Karayuki-san, literally meaning "Ms. Gone Abroad", were Japanese women who traveled to or were trafficked to East Asia, Southeast Asia, Manchuria, Siberia and as far as San Francisco in the second half of the 19th century and the first half of the 20th century to work as prostitutes, courtesans and geisha. In the 19th and early 20th centuries, there was a network of Japanese prostitutes being trafficked across Asia, in countries such as China, Indochina, Korea, Singapore and British India, in what was then known as the ’Yellow Slave Traffic’.

World War II

In the first half of the Shōwa era, as the Empire of Japan annexed Asian countries, from the late 19th century onwards, archaic institutions including slavery were abolished in those countries. However, during the Second Sino-Japanese War and the Pacific War, the Japanese military used millions of civilians and prisoners of war as forced labor, on projects such as the Burma Railway.
According to a joint study by historians including Zhifen Ju, Mitsuyoshi Himeta, Toru Kubo and Mark Peattie, more than 10 million Chinese civilians were mobilized by the Kōa-in for forced labour. According to the Japanese military's own record, nearly 25% of 140,000 Allied POWs died while interned in Japanese prison camps where they were forced to work. More than 100,000 civilians and POWs died in the construction of the Burma Railway. The U.S. Library of Congress estimates that in Java, between 4 and 10 million romusha, were forced to work by the Japanese military. About 270,000 of these Javanese laborers were sent to other Japanese-held areas in South East Asia. Only 52,000 were repatriated to Java, meaning that there was a death rate as high as 80%.
According to the Korean historians, approximately 670,000 Koreans, were conscripted into labor from 1944 to 1945 by the National Mobilization Law. About 670,000 of them were taken to Japan, where about 60,000 died between 1939 and 1945 due mostly to exhaustion or poor working conditions. Many of those taken to Karafuto Prefecture were trapped there at the end of the war, stripped of their nationality and denied repatriation by Japan; they became known as the Sakhalin Koreans. The total deaths of Korean forced laborers in Korea and Manchuria for those years is estimated to be between 270,000 and 810,000.

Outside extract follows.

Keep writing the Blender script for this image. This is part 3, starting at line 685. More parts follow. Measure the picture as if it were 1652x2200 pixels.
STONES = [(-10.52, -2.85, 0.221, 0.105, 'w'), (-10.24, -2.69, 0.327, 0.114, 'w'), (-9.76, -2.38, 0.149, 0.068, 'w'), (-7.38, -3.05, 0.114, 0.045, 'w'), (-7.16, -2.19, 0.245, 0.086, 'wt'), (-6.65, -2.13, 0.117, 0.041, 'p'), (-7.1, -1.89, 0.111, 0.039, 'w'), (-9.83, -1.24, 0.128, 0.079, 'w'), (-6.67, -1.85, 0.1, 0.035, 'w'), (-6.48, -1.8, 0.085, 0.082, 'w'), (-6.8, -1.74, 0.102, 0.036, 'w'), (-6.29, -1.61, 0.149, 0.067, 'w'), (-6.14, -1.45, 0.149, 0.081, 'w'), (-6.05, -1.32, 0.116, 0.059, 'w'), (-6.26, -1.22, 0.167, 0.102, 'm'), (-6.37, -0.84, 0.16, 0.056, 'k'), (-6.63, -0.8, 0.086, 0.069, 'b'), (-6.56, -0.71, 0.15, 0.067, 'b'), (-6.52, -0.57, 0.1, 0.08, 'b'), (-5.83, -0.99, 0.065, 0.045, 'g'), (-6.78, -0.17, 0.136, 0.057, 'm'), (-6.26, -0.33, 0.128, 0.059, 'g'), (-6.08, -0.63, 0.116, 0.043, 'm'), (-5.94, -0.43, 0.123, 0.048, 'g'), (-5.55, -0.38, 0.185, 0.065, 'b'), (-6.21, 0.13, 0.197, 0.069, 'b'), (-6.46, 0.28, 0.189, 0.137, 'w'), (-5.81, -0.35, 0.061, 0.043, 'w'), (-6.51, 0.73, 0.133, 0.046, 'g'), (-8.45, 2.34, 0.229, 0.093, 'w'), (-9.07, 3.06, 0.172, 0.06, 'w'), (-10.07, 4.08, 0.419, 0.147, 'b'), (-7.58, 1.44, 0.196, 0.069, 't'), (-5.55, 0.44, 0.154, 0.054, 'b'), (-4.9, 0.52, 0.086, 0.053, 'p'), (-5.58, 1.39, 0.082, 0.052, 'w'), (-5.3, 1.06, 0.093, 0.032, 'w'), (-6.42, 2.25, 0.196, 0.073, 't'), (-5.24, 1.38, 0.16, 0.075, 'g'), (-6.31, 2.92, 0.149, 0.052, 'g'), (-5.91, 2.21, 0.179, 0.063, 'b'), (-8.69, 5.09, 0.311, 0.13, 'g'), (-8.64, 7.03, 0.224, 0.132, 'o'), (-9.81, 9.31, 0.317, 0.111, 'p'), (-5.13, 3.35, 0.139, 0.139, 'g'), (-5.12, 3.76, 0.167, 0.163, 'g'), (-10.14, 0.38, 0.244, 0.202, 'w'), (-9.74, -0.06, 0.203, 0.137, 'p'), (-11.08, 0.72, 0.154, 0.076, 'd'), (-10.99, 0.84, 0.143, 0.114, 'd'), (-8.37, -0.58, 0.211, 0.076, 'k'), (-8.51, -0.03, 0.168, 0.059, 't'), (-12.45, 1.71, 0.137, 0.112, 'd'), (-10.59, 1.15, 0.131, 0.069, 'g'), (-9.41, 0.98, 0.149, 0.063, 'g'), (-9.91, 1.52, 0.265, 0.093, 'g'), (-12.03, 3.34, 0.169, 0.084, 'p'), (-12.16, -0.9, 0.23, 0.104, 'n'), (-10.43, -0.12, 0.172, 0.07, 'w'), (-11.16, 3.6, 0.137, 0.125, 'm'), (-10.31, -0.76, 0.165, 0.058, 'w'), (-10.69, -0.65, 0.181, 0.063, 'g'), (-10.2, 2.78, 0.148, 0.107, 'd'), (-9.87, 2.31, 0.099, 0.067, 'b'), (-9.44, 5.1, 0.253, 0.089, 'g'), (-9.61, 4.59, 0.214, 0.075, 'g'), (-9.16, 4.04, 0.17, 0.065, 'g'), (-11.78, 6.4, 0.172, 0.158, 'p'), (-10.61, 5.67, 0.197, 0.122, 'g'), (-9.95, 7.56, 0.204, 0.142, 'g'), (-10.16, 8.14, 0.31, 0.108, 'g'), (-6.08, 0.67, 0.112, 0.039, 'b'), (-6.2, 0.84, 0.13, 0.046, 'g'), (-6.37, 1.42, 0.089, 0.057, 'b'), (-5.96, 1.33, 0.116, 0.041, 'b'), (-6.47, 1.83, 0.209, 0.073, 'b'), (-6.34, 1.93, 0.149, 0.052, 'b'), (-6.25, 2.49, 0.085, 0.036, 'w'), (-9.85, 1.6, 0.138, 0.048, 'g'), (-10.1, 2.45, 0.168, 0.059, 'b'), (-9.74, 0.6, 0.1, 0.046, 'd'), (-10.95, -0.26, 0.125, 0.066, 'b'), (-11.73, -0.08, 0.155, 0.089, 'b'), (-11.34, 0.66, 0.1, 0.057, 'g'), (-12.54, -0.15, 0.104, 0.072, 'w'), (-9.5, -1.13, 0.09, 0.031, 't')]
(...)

According to the United States House of Representatives House Resolution 121, as many as 200,000 "comfort women" mostly from Korea and China, and some other countries such as the Philippines, Taiwan, Burma, the Dutch East Indies, Netherlands, and Australia were forced into sexual slavery during World War II to satisfy Japanese Imperial Army and Navy members. Many of these women — particularly the Dutch and Australian women — were also used for hard physical labour, forced to work arduous tasks in the fields and roads while on starvation rations. While apologies have been handed out by the Japanese government and government politicians, including the Asian Women's fund, which grants donated financial compensations to former comfort women, the Japanese government has also worked to downplay its use of comfort women in recent times, claiming that all compensations for its war conduct were resolved with post-war treaties such as the Treaty of San Francisco, and, for example, asking the mayor of Palisades Park, New Jersey to take down a memorial in memory of the women.